For music fans, especially fans of the blues, it may be hard to believe that it was 25 years ago today that a Wisconsin helicopter crash killed Stevie Ray Vaughan.
He had just performed with Eric Clapton at Alpine Valley, when he climbed into one of four helicopters and headed off for Chicago.
Vaughan’s chopper made it only a half mile from the ski area. Four others were killed.
“After he cleaned himself up, by 1990, he was back to playing guitar in a ferocious way.

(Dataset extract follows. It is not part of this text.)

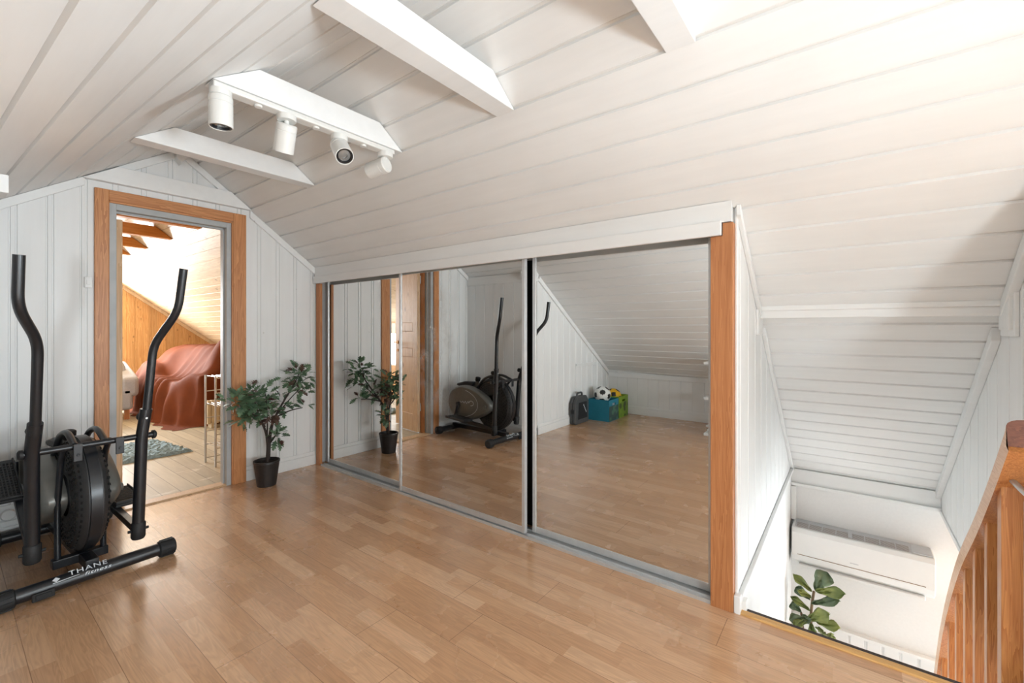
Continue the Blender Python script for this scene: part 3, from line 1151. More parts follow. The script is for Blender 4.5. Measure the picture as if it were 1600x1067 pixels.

The tour with Eric Clapton, those shows are legendary,” Jason Hanley, senior director of education for the Rock and Roll Hall of Fame and Museum, tells the Milwaukee Journal Sentinel in a remembrance today. “Who knows what he would have done next.”
But the blues is tough to kill off, and one of the Vaughan’s disciples was Tallan Noble Latz, whom old-time NewsCut readers might recall was the subject of this post. He was tossed out of bars because in Wisconsin, a kid can drink in a bar with parents, but can’t play a guitar in one.
That was seven years ago, and the kid has grown up. He’s a grizzled 15 now.
He’s doing a tribute show on Friday.
“It’s a really important set for me and an emotional set,” Latz tells the paper. “How he wrote everything, how he phrased everything, the tone (of his guitar), everything was amazing and unbelievable.”